Directions: Leave out the pictures, and write out exactly the lines from the beginning of the material to the line holding "bm = bmesh.new(); tube(bm, smooth_path(pts, 5), .0006, 5, .5);", that line included, and nothing else.

-- start of Data segment --

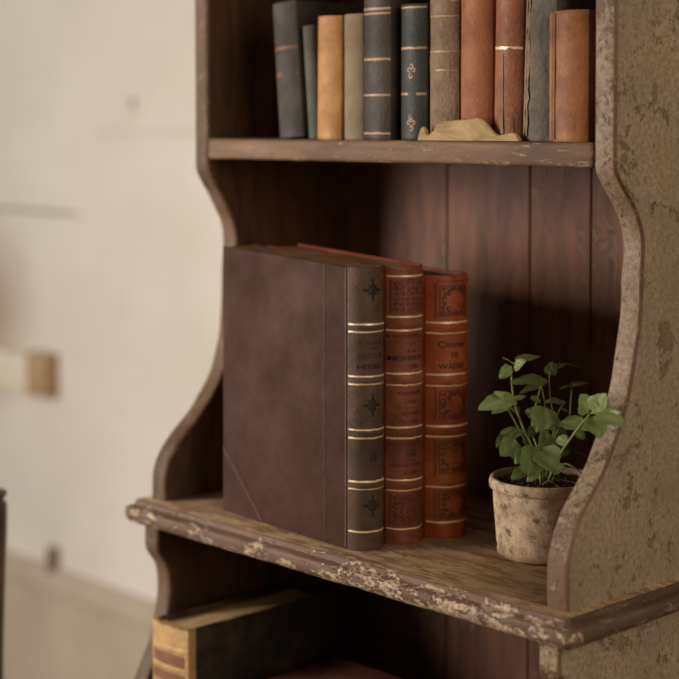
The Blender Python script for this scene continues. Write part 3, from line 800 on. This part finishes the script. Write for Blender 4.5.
for (A, B, w, k) in LEAVES:
    A = Vector(A)-OP; B = Vector(B)-OP; L = (B-A).length; d = (B-A)/L
    # lengthen a little: a leaf seen end-on still has body
    nrm = (Vector((0,0,1))*(1-k) + view*k + Vector((rnd.uniform(-.2,.2), rnd.uniform(-.2,.2), 0))).normalized()
    side = d.cross(nrm).normalized(); nrm = side.cross(d).normalized()
    n, m = 12, 8; g = []; tv = .25+.55*rnd.random() + (.2 if k > .55 else 0)
    cup = rnd.uniform(.12,.3); dr = rnd.uniform(.05,.22); ph = rnd.uniform(0,6)
    for i in range(n+1):
        t = i/n; row = []
        prof = (math.sin(PI*min(1,t**.78))**.62)*(1-.30*t) if 0 < t < 1 else 0.0
        hw = w*.68*prof + .0002
        hw *= 1+.07*math.sin(t*26+ph)
        for j in range(m+1):
            s_ = -1+2*j/m
            p = A + d*(L*t) + side*(hw*s_)
            lift = cup*w*(abs(s_)**1.3)*prof*.7 - dr*L*(t**2) + .05*w*math.sin(s_*5+t*9+ph)*prof - .02*w*(math.cos(t*40))*abs(s_)*prof
            row.append(bm.verts.new(p + nrm*lift + nrm*(.0004*math.cos(s_*PI) )))
        g.append(row)
    for i in range(n):
        for j in range(m):
            f = bm.faces.new((g[i][j], g[i+1][j], g[i+1][j+1], g[i][j+1]))
            mid = .28 if j in (m//2-1, m//2) else 0
            for lp in f.loops: v = min(1, tv+mid*.5); lp[tone] = (v, v, v, 1)
bmesh.ops.solidify(bm, geom=bm.faces[:], thickness=.00035)
obj('foliage', bm, leafmat(), pot, True)
mst = plain_mat('green_stem', srgb(122,126,70), .5, 0, .3, 90)
for pts, r in STEMS:
    bm = bmesh.new(); tube(bm, smooth_path([Vector(p)-OP for p in pts], 6), r, 7, .6); obj('stem', bm, mst, pot, True)
mtw = plain_mat('dry_twig', srgb(128,104,78), .8, 0, .3, 90)
for pts in ([(.004,-.006,.060),(.018,-.001,.066),(.034,.004,.064)], [(.006,-.012,.060),(.016,-.014,.067),(.028,-.013,.0625)]):
    bm = bmesh.new(); tube(bm, smooth_path(pts, 5), .0006, 5, .5); obj('dry_twig', bm, mtw, pot, True)

# ------------------------------------------------------------------ room
WY = .87
def wallmat():
    t = NT('old_plaster', .9, .15)
    n = t.noise(2.2, 6, .6); n2 = t.noise(9, 7, .65, t.map((.6,1,1), loc=(2,0,5)))
    c = t.ramp(n, [(.3, srgb(206,198,186)), (.7, srgb(222,215,205))])
    c = t.mix(t.ramp(n2, [(.55, 0), (.8, .35)]), c, srgb(190,176,152))
    x = t.xyz()
    # old cracks in the plaster and soft shade above the ledge, painted in as a tan patch
    def band(zc, slope, wz, x0, x1, soft, amt):
        zz = t.math('ABSOLUTE', t.math('SUBTRACT', t.math('ADD', x[2], t.math('MULTIPLY', n2, .012)), t.math('ADD', t.math('MULTIPLY', x[0], slope), zc)))
        a = t.ramp(t.math('DIVIDE', zz, wz), [(0, 1), (1, 0)])
        mr = t.n.new('ShaderNodeMapRange'); t.link(x[0], mr.inputs[0]); mr.inputs[1].default_value = x0-soft; mr.inputs[2].default_value = x0; 
        mr2 = t.n.new('ShaderNodeMapRange'); t.link(x[0], mr2.inputs[0]); mr2.inputs[1].default_value = x1+soft; mr2.inputs[2].default_value = x1
        return t.math('MULTIPLY', t.math('MULTIPLY', a, t.math('MULTIPLY', mr.outputs[0], mr2.outputs[0])), amt)
    c = t.mix(band(Z0+.192, 0, .007, -2.4, -1.43, .03, .8), c, srgb(120,104,84))
    c = t.mix(band(Z0+.352, 0, .005, -1.33, -.6, .06, .4), c, srgb(140,124,102))
    v = t.n.new('ShaderNodeVectorMath'); v.operation = 'DISTANCE'; t.link(t.co.outputs['Object'], v.inputs[0]); v.inputs[1].default_value = (-1.232, 0, Z0+.401)
    c = t.mix(t.ramp(v.outputs['Value'], [(.005, .85), (.012, 0)]), c, srgb(110,88,70))
    v = t.n.new('ShaderNodeVectorMath'); v.operation = 'DISTANCE'; t.link(t.co.outputs['Object'], v.inputs[0]); v.inputs[1].default_value = (-1.78, 0, Z0-.03)
    c = t.mix(t.ramp(v.outputs['Value'], [(.03, .75), (.24, 0)]), c, srgb(140,112,80))
    t.color(c); t.bump(n2, .3, .004); return t.m
def box_obj(name, x0, x1, y0, y1, z0, z1, mat, bev=0, parent=None, loc=(0,0,0)):
    bm = bmesh.new(); rbox(bm, x0, x1, y0, y1, z0, z1, bev, 3); shift(bm, -Vector(loc)); return obj(name, bm, mat, parent, bool(bev), loc, angle=35)
MW = wallmat()
struct(box_obj('wall_back', -4, 2.5, WY, WY+.12, 0, 2.7, MW, loc=(0,WY,0)), 'pale cream plaster wall behind the bookcase')
mf = wood_mat('floor_boards', srgb(70,46,28), srgb(124,88,58), (6,1,1), .5)
struct(box_obj('floor', -4, 2.5, -3.5, WY+.12, -.06, 0, mf), 'brown wooden floor')
mp = plain_mat('painted_plinth', srgb(184,170,150), .8, 0, .12, 6); 
def plinth():
    bm = bmesh.new()
    pts = [(WY, 0), (WY-.022, 0), (WY-.022, .225), (WY-.030, .232), (WY-.030, .2575), (WY-.026, .262), (WY, .2745)]
    extrude_poly(bm, pts, 'X', -4, 2.5); return bm
struct(obj('baseboard_back', plinth(), mp), 'low painted plinth running along the foot of the wall')
lt = thing('wall_shelf', 'short pale wall ledge with a brown wooden end block, left of the bookcase', 'shelf', (-1.9, WY, Z0-.1))
lo_ = Vector(lt.location)
def lpart(name, x0, x1, y0, y1, z0, z1, m, bev):
    bm = bmesh.new(); rbox(bm, x0, x1, y0, y1, z0, z1, bev, 3); shift(bm, -lo_); return obj(name, bm, m, lt, True, angle=35)
ml = plain_mat('pale_painted_board', srgb(214,204,184), .8, 0, .08, 8)
lpart('ledge_board', -2.35, -1.545, WY-.035, WY, Z0-.182, Z0-.100, ml, .004)
lpart('end_block', -1.5445, -1.482, WY-.04, WY, Z0-.180, Z0-.094, plain_mat('raw_wood_block', srgb(170,140,104), .7, 0, .25, 30), .006)
o = box_obj('wooden_peg', -.009, .009, -.010, .010, 0, .05, plain_mat('dark_peg_wood', srgb(128,104,78), .7, 0, .3, 50), .004); o.location = (-1.4935, WY-.013, .2675)
o['label'] = 'small dark wooden peg standing on the plinth by the wall'; o['category'] = 'peg'

# chair beside the bookcase: only the rounded end of its back rail shows
ch = thing('wooden_chair', 'dark wooden chair back with rounded post at the left edge', 'chair', (-.370, -.025, 0), (0,0,0))
mc = wood_mat('chair_wood', srgb(58,44,34), srgb(112,90,70), (4,4,1), .45)
def rod(name, pts, r, taper=1, seg=12, par=ch):
    bm = bmesh.new(); tube(bm, smooth_path(pts, 6), r, seg, taper); return obj(name, bm, mc, par, True, angle=50)
CX = .2185    # half width to the visible post
def post(sx, name='back_post'):
    bm = bmesh.new()
    pts = [(0,0),(-.02,.30),(-.022,.45),(-.016,.60),(-.008,.69),(0,.76),(.002,.797)]
    path = smooth_path([(sx*(CX-.018)+ (a if sx > 0 else -a), -.062+.02*(1-z/.8), z) for a, z in pts], 6)
    def rf(t):
        if t > .96: return .015*math.sqrt(max(.02, 1-((t-.96)/.042)**2))
        if .86 < t < .885: return .011
        return .015
    path = path[:-1] + [path[-2].lerp(path[-1], k/4) for k in range(1, 5)]
    tube(bm, path, .015, 14, r_fn=rf); return obj(name, bm, mc, ch, True, angle=60)
post(1); post(-1)
for z in (.74, .62): 
    bm = bmesh.new(); rbox(bm, -CX+.02, CX-.02, -.065, -.05, z-.035, z, .005, 3); obj('back_rail', bm, mc, ch, True, angle=35)
bm = bmesh.new(); rbox(bm, -.21, .21, -.46, -.045, .43, .455, .008, 3); obj('seat', bm, mc, ch, True, angle=35)
for sx in (-1, 1): rod('leg', [(sx*.185,-.42,.43),(sx*.19,-.425,.2),(sx*.195,-.43,0)], .016, .8)
for y in (-.42,): rod('stretcher', [(-.19,y,.2),(0,y,.2),(.19,y,.2)], .009)

# ------------------------------------------------------------------ light and camera
def area(name, loc, target, size, sy, power, col):
    l = bpy.data.lights.new(name, 'AREA'); l.shape = 'RECTANGLE'; l.size = size; l.size_y = sy; l.energy = power; l.color = col
    o = bpy.data.objects.new(name, l); C.objects.link(o); o.location = loc
    o.rotation_euler = (Vector(target)-Vector(loc)).to_track_quat('-Z', 'Y').to_euler(); return o
area('window_light', (-1.3, -2.0, Z0+.60), (.25, .1, Z0+.1), .75, 1.0, 48, (1, .92, .82))
area('room_bounce', (2.5, -.5, Z0+.8), (.4, .1, Z0+.1), 1.2, 1.2, 18, (1, .86, .68))
area('added_wall_fill', (-.75, -.75, Z0+.15), (-.85, WY, Z0-.15), .8, .8, 10.5, (1, .95, .90))  # fill lamp added to brighten the wall, no window stands there
w = bpy.data.worlds.new('world'); bpy.context.scene.world = w; w.use_nodes = True
w.node_tree.nodes['Background'].inputs[0].default_value = (1, .93, .84, 1); w.node_tree.nodes['Background'].inputs[1].default_value = .13
cam = bpy.data.cameras.new('camera'); co = bpy.data.objects.new('camera', cam); C.objects.link(co)
co.location = (1.2278, -.9365, Z0+.36)
fw = Vector((-.7241, .6883, -.0436)); co.rotation_euler = fw.to_track_quat('-Z', 'Y').to_euler()
cam.sensor_width = 36; cam.lens = 1620/679*36; cam.shift_y = -(339.5-195.73)/679
cam.dof.use_dof = True; cam.dof.focus_distance = 1.305; cam.dof.aperture_fstop = 4.0; cam.clip_start = .05
bpy.context.scene.camera = co
bpy.context.scene.view_settings.view_transform = 'Standard'
bpy.context.scene.view_settings.exposure = .08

-- end of Data segment --

Solved problem:
The Blender Python script for this scene continues. Write part 3, from line 800 on. This part finishes the script. Write for Blender 4.5.
for (A, B, w, k) in LEAVES:
    A = Vector(A)-OP; B = Vector(B)-OP; L = (B-A).length; d = (B-A)/L
    # lengthen a little: a leaf seen end-on still has body
    nrm = (Vector((0,0,1))*(1-k) + view*k + Vector((rnd.uniform(-.2,.2), rnd.uniform(-.2,.2), 0))).normalized()
    side = d.cross(nrm).normalized(); nrm = side.cross(d).normalized()
    n, m = 12, 8; g = []; tv = .25+.55*rnd.random() + (.2 if k > .55 else 0)
    cup = rnd.uniform(.12,.3); dr = rnd.uniform(.05,.22); ph = rnd.uniform(0,6)
    for i in range(n+1):
        t = i/n; row = []
        prof = (math.sin(PI*min(1,t**.78))**.62)*(1-.30*t) if 0 < t < 1 else 0.0
        hw = w*.68*prof + .0002
        hw *= 1+.07*math.sin(t*26+ph)
        for j in range(m+1):
            s_ = -1+2*j/m
            p = A + d*(L*t) + side*(hw*s_)
            lift = cup*w*(abs(s_)**1.3)*prof*.7 - dr*L*(t**2) + .05*w*math.sin(s_*5+t*9+ph)*prof - .02*w*(math.cos(t*40))*abs(s_)*prof
            row.append(bm.verts.new(p + nrm*lift + nrm*(.0004*math.cos(s_*PI) )))
        g.append(row)
    for i in range(n):
        for j in range(m):
            f = bm.faces.new((g[i][j], g[i+1][j], g[i+1][j+1], g[i][j+1]))
            mid = .28 if j in (m//2-1, m//2) else 0
            for lp in f.loops: v = min(1, tv+mid*.5); lp[tone] = (v, v, v, 1)
bmesh.ops.solidify(bm, geom=bm.faces[:], thickness=.00035)
obj('foliage', bm, leafmat(), pot, True)
mst = plain_mat('green_stem', srgb(122,126,70), .5, 0, .3, 90)
for pts, r in STEMS:
    bm = bmesh.new(); tube(bm, smooth_path([Vector(p)-OP for p in pts], 6), r, 7, .6); obj('stem', bm, mst, pot, True)
mtw = plain_mat('dry_twig', srgb(128,104,78), .8, 0, .3, 90)
for pts in ([(.004,-.006,.060),(.018,-.001,.066),(.034,.004,.064)], [(.006,-.012,.060),(.016,-.014,.067),(.028,-.013,.0625)]):
    bm = bmesh.new(); tube(bm, smooth_path(pts, 5), .0006, 5, .5); obj('dry_twig', bm, mtw, pot, True)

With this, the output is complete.